Happy Birthday, After All


Yesterday after I emptied all of the garbages, filled the water container for the pill line, and made my afternoon cup of coffee, I went back to my room to read. I’m in the middle of Relic by Preston Douglas and Lincoln Child. It’s not bad. It sort of has two story lines. One is kind of boring and scientific. The other is exciting and gory.

Anyhow, I got into my room and there it was. Dated my birthday and with my name highlighted in bright yellow, was my acceptance letter to boot camp. Finally!

Here’s how it breaks down. Phase one is a minimum of six months and contains a highly structured daily schedule and treatment-oriented program that includes: intensive instruction on military drill, ceremony, bearing and courtesy; physical training, on- and off-site work crews, cognitive skills training, chemical dependency programming, education programming, restorative justice programming, and reintegration planning.

Phase two is a highly supervised community phase under intense surveillance and lasts a minimum of six months. And the final phase, also six months, is community-supervised release, and depending on behavior in phases one and two, can be shorter than six months. After that is standard parole for the remainder of my sentence, until 7-15-2018.

If I screw up, depending on severity, they can choose to put a location monitoring device on my leg or send me back to prison and take away all my good time. So I would sit in prison until 2018. That’s pretty good incentive.

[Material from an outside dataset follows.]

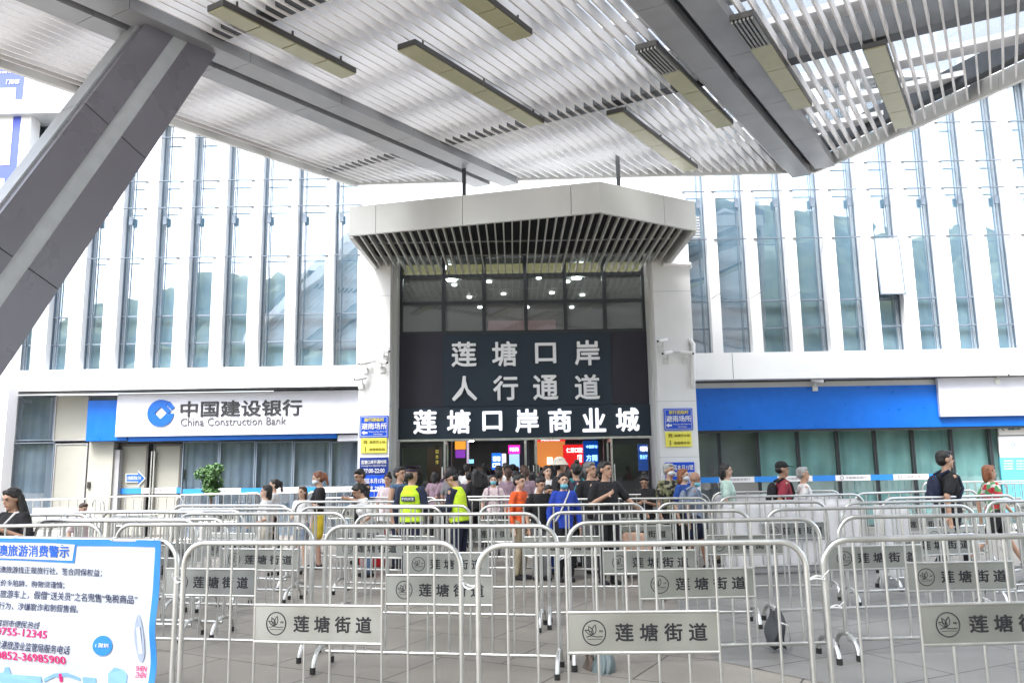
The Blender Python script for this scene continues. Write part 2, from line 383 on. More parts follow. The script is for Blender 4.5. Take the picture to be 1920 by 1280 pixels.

So…now I wait. One of these nights they will call my name and I will get my red box. When your name is called, you go get a 1.5 x 4’ red bin (or two if necessary). Do not ask the CO where you’re going. They don’t know. In fact, they don’t tell us until we get on the bus. It’s for our safety, or some nonsense. If I knew where I was going, I could tell my family (really, just my mom) and friends. I could adjust my canteen order so I could have money to spend if I do end up at a county jail, and so I don’t end up with a bunch of envelopes and post cards purchased from the DOC that I can’t use at a county facility even though it is a DOC holding facility. Oh my God that sounds so complicated. It is.